Job: Where a line in the listing contains the string "from", copy that line out.

Data provided:
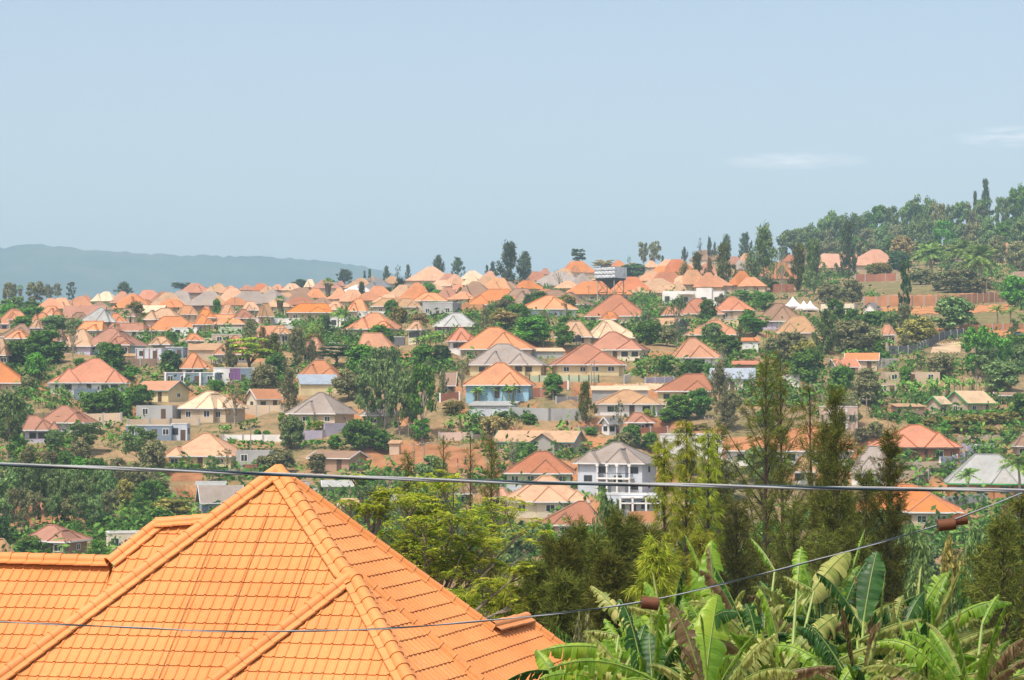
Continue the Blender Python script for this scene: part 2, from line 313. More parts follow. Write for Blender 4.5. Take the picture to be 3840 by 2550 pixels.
HRN = random.Random(77)
def house(kind, xl, xr, ya, ye, yb, roof, wall, yaw=0, rl=.4, rr=.6, k=.75, e=(), lb=None, lm=None, win=0, fas='w', key=None, wh=3.0, ov=.6, gl=None, name=None, cat='house', doors=1, wcol2=None, look=None, grp=None):
    if kind == 'h':
        if yaw == 0: yaw = HRN.choice((-1, 1)) * HRN.uniform(4, 20)
        if (rl, rr) == (.4, .6): rl, rr = HRN.uniform(.30, .46), HRN.uniform(.52, .68)
        if not e and ye and (ye - ya) > 14:
            q = HRN.random(); a_ = HRN.uniform(-.46, .02); w2 = HRN.uniform(.34, .44); e = ((a_, a_ + w2, HRN.uniform(.6, 1.6), HRN.uniform(.55, .85)),)
            if q > .6: e += ((min(.5 - .3, a_ + w2 + .03), .5, HRN.uniform(.3, .8), HRN.uniform(.4, .6)),)
    xc = (xl + xr) / 2; yaw = rad(yaw); ca, sa = math.cos(yaw), abs(math.sin(yaw))
    if kind == 'f': ye = ya
    if kind == 'h' and lb is None and lm is None:      # not every roof kept its first colour
        q_ = HRN.random(); roof = 'tn' if q_ < .16 else 'br' if q_ < .24 else 'gy' if q_ < .30 else 'rb' if q_ < .36 else roof
    if yb is None:
        r = 600.
        for _ in range(8): yb = ye + wh * F / r; r = .5 * r + .5 * hit0(xc, yb)
    r = hit0(xc, yb)
    if r > 700 and kind == 'h': e_ = (xr - xl) * .20; xl -= e_; xr += e_; ye += (ye - ya) * .08; ya += (ye - ya) * .10
    zb = P(xc, yb, r).z
    W = (xr - xl) * (r + 3) / F; w = W / (ca + k * sa); d = k * w
    dep = w / 2 * sa + d / 2 * ca; cy = r + dep; cx = (xc - 1920) / F * cy
    ze = P(xc, ye, r).z; hw = ze - zb
    if hw < 2.4: zb = ze - 2.4; hw = 2.4
    rise = max(.6, P(xc, ya, cy).z - ze)
    nm = name or ('flat_roofed_building' if kind == 'f' else 'tiled_house')
    root = empty(nm, (cx, cy, zb), yaw)
    near = r < 720; det = r < 600
    wm_ = wall_m(wall); key = key or ('d' if wall in ('wh', 'cr', 'pb', 'li', 'bl') else 'w')
    FLAT.append((cx, cy, w / 2 + 1.2, d / 2 + 1.5, yaw, zb))
    if kind == 'h':
        R, Fa, Ca = MB(), (MB() if near else None), (MB() if near else None)
        ra, rb = [(f - .5) * (xr - xl) * cy / F / max(.5, ca) for f in (rl, rr)]
        lim = w / 2 - .3; ra, rb = max(-lim, ra), min(lim, max(rb, ra + .05))
        hip_roof(R, Fa, Ca, -w/2, w/2, -d/2, d/2, hw, rise, ra, rb)
        wb = MB().box(-w/2 + ov, w/2 - ov, -d/2 + ov, d/2 - ov, -3.5, hw + .05)
        fy = -d / 2 + ov
        for q in e:
            # (x0, x1, projection, rise fraction): a wing with its own hip running back into the main roof; negative x0 > x1 marks a raised cross hip
            a, b, pj, f = q[:4]; x0, x1 = a * w, b * w; hwid = (x1 - x0) / 2; y0 = -d / 2 - pj
            if pj >= 0:
                ri = min(rise * f, rise - .15); back = max(-d/2 + d/2 * f + .2, y0 + hwid + .2)
                hip_roof(R, Fa, Ca, x0, x1, y0, min(back + hwid, d / 2 - .1), hw - .012, ri, y0 + hwid * .95, back, 'y')
                wb.box(x0 + ov, x1 - ov, y0 + ov, -d/2 + ov + .3, -3.5, hw + .03)
            else:
                hip_roof(R, Fa, Ca, x0, x1, -d/2 + .05, d/2 - .05, hw + .05, rise * f, (x0 + x1)/2 - .02, (x0 + x1)/2 + .02)
        ro = R.obj('roof', roof_m(roof), root)
        if near:
            Fa.obj('fascia', M_fasw if fas == 'w' else (mat_plain('fascia green', (.08, .42, .12), .6) if fas == 'g' else mat_plain('fascia brown', (.16, .11, .09), .7)), root)
            Ca.obj('ridge_cap', mat_roof('ridge ' + ROOF[roof][0], tuple(c * .8 for c in ROOF[roof][1])), ro)
        wb.obj('wall', wm_, root)
        if e and e[0][2] >= 0 and det:
            walls_windows_wings(root, w, d, hw, e, ov, key)
        walls_windows(root, w - 2*ov, d - 2*ov, hw, yaw, r, win, key, doors)
    elif kind in ('g', 'm'):
        R, Wl = MB(), MB(); o2 = .5; y0, y1 = -d/2, d/2; x0, x1 = -w/2, w/2; t = .12
        if kind == 'g':
            zr = hw + rise
            R.add([(x0,y0,hw),(x1,y0,hw),(x1,0,zr),(x0,0,zr),(x1,y1,hw),(x0,y1,hw),(x0,y0,hw-t),(x1,y0,hw-t),(x1,0,zr-t),(x0,0,zr-t),(x1,y1,hw-t),(x0,y1,hw-t)],
                [(0,1,2,3),(3,2,4,5),(7,6,9,8),(8,9,11,10),(0,6,7,1),(5,4,10,11),(0,3,9,6),(3,5,11,9),(1,7,8,2),(2,8,10,4)])
            g = o2; s = rise / (d / 2); zz = hw + g * s - t - .02
            Wl.add([(x0+g,y0+g,-3.5),(x1-g,y0+g,-3.5),(x1-g,y1-g,-3.5),(x0+g,y1-g,-3.5),(x0+g,y0+g,zz),(x1-g,y0+g,zz),(x1-g,y1-g,zz),(x0+g,y1-g,zz),(x0+g,0,zr-t-.02),(x1-g,0,zr-t-.02)],
                [(0,1,5,4),(2,3,7,6),(1,2,6,9,5),(3,0,4,8,7),(4,5,9,8),(6,7,8,9)])
            for q in e:      # cross gables facing forward: (x0, x1, projection, rise fraction)
                a, b, pj, f = q[:4]; xa, xb = a * w, b * w; xm = (xa + xb) / 2; yf = y0 - pj; h2 = rise * f; yb2 = y0 + (d/2) * f
                R.add([(xa,yf,hw-.02),(xm,yf,hw+h2),(xb,yf,hw-.02),(xa,y0+.4,hw-.02),(xm,yb2+.2,hw+h2),(xb,y0+.4,hw-.02),(xa,yf,hw-.14),(xm,yf,hw+h2-.12),(xb,yf,hw-.14)], [(0,1,4,3),(1,2,5,4),(0,6,7,1),(1,7,8,2)])
                Wl.add([(xa+.35,yf+.4,-3.5),(xb-.35,yf+.4,-3.5),(xb-.35,yf+.4,hw+.05),(xm,yf+.4,hw+h2-.2),(xa+.35,yf+.4,hw+.05),(xa+.35,y0+.6,-3.5),(xb-.35,y0+.6,-3.5),(xa+.35,y0+.6,hw),(xb-.35,y0+.6,hw)], [(0,1,2,3,4),(1,6,8,2),(5,0,4,7)])
        else:
            zr = hw + rise
            R.add([(x0,y0,hw),(x1,y0,hw),(x1,y1,zr),(x0,y1,zr),(x0,y0,hw-t),(x1,y0,hw-t),(x1,y1,zr-t),(x0,y1,zr-t)], [(0,1,2,3),(7,6,5,4),(0,4,5,1),(1,5,6,2),(2,6,7,3),(3,7,4,0)])
            g = o2 * .6; s = rise / d
            Wl.add([(x0+g,y0+g,-3.5),(x1-g,y0+g,-3.5),(x1-g,y1-g,-3.5),(x0+g,y1-g,-3.5),(x0+g,y0+g,hw+g*s-t),(x1-g,y0+g,hw+g*s-t),(x1-g,y1-g,zr-g*s-t),(x0+g,y1-g,zr-g*s-t)], [(0,1,5,4),(1,2,6,5),(2,3,7,6),(3,0,4,7)])
        R.obj('roof', roof_m(roof), root); Wl.obj('wall', wm_, root)
        if det and kind == 'g':
            b = MB(); col = fas
            for x in (x0 - .03, x1 + .03):
                for (ya_, yb_, za_, zb_) in ((y0, 0, hw, zr), (0, y1, zr, hw)):
                    b.add([(x-.04,ya_,za_+.05),(x+.04,ya_,za_+.05),(x+.04,yb_,zb_+.05),(x-.04,yb_,zb_+.05),(x-.04,ya_,za_-.22),(x+.04,ya_,za_-.22),(x+.04,yb_,zb_-.22),(x-.04,yb_,zb_-.22)], [(0,1,2,3),(7,6,5,4),(0,3,7,4),(1,5,6,2),(0,4,5,1),(3,2,6,7)])
            b.box(x0, x1, y0 - .05, y0 + .0, hw - .2, hw - .015)
            b.obj('bargeboard', M_fasw if fas == 'w' else mat_plain('fascia green', (.08, .42, .12), .6) if fas == 'g' else mat_plain('fascia teal', (.16, .30, .30), .6), root)
        walls_windows(root, w - 2*o2, d - 2*o2, hw, yaw, r, win, key, doors)
    else:
        h = hw if hw > 2.4 else 2.6; t = .22; wl = MB()
        for (a, b, c, dd) in ((-w/2, w/2, -d/2, -d/2 + t), (-w/2, w/2, d/2 - t, d/2), (-w/2, -w/2 + t, -d/2 + t, d/2 - t), (w/2 - t, w/2, -d/2 + t, d/2 - t)): wl.box(a, b, c, dd, -3.5, h)
        wl.obj('wall', wm_, root)
        MB().box(-w/2 + t, w/2 - t, -d/2 + t, d/2 - t, h - .6, h - .35).obj('roof', wall_m('gr'), root)
        if near and fas:
            cp = MB()
            for (a, b, c, dd) in ((-w/2 - .06, w/2 + .06, -d/2 - .06, -d/2 + t), (-w/2 - .06, w/2 + .06, d/2 - t, d/2 + .06), (-w/2 - .06, -w/2 + t, -d/2 + t, d/2 - t), (w/2 - t, w/2 + .06, -d/2 + t, d/2 - t)): cp.box(a, b, c, dd, h - .03, h + .13)
            cp.obj('coping', M_fasw, root)
        if win != -1: walls_windows(root, w, d, h, yaw, r, win, key, doors)
        if wcol2:      # painted panels of the front: (x0, x1, colour)
            for (a, b, cc) in wcol2: MB().box(a * w, b * w, -d/2 - .05, -d/2 + .05, -3, h - .05).obj('front_panel', wall_m(cc), root)
    if not look:
        ty = {'h': 'hip-roofed house', 'g': 'gabled house', 'm': 'lean-to shed', 'f': 'flat-roofed building'}[kind]
        look = f"{WALL[wall][0]} {ty}" if kind == 'f' else (f"{ROOF[roof][0]} {ty}" + (f" with {WALL[wall][0]} walls" if r < 640 and (yb - ye) * 0.27 > 3 else ""))
    reg(root, cat, look, xc, (ya + yb) / 2, grp or ('flat-roofed buildings on the hillside' if kind == 'f' else 'houses on the hillside'), lb, lm)
    root['_r'] = r
    return root, w, d, hw, r
def walls_windows_wings(root, w, d, hw, e, ov, key):
    for q in e:
        a, b, pj, f = q[:4]
        if pj < .6: continue
        x0, x1 = a * w + ov, b * w - ov; n = 1 if (x1 - x0) < 4.5 else 2
        for i in range(n): put_window(root, x0 + (x1 - x0) * (i + .5) / n, -d/2 - pj + ov, hw * .36, 0, 1.5, min(1.4, hw * .45), key)
# ------------------------------------------------------------ the houses, from the ridge down to the valley
H = house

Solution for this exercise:
Continue the Blender Python script for this scene: part 2, from line 313. More parts follow. Write for Blender 4.5. Take the picture to be 3840 by 2550 pixels.
# ------------------------------------------------------------ the houses, from the ridge down to the valley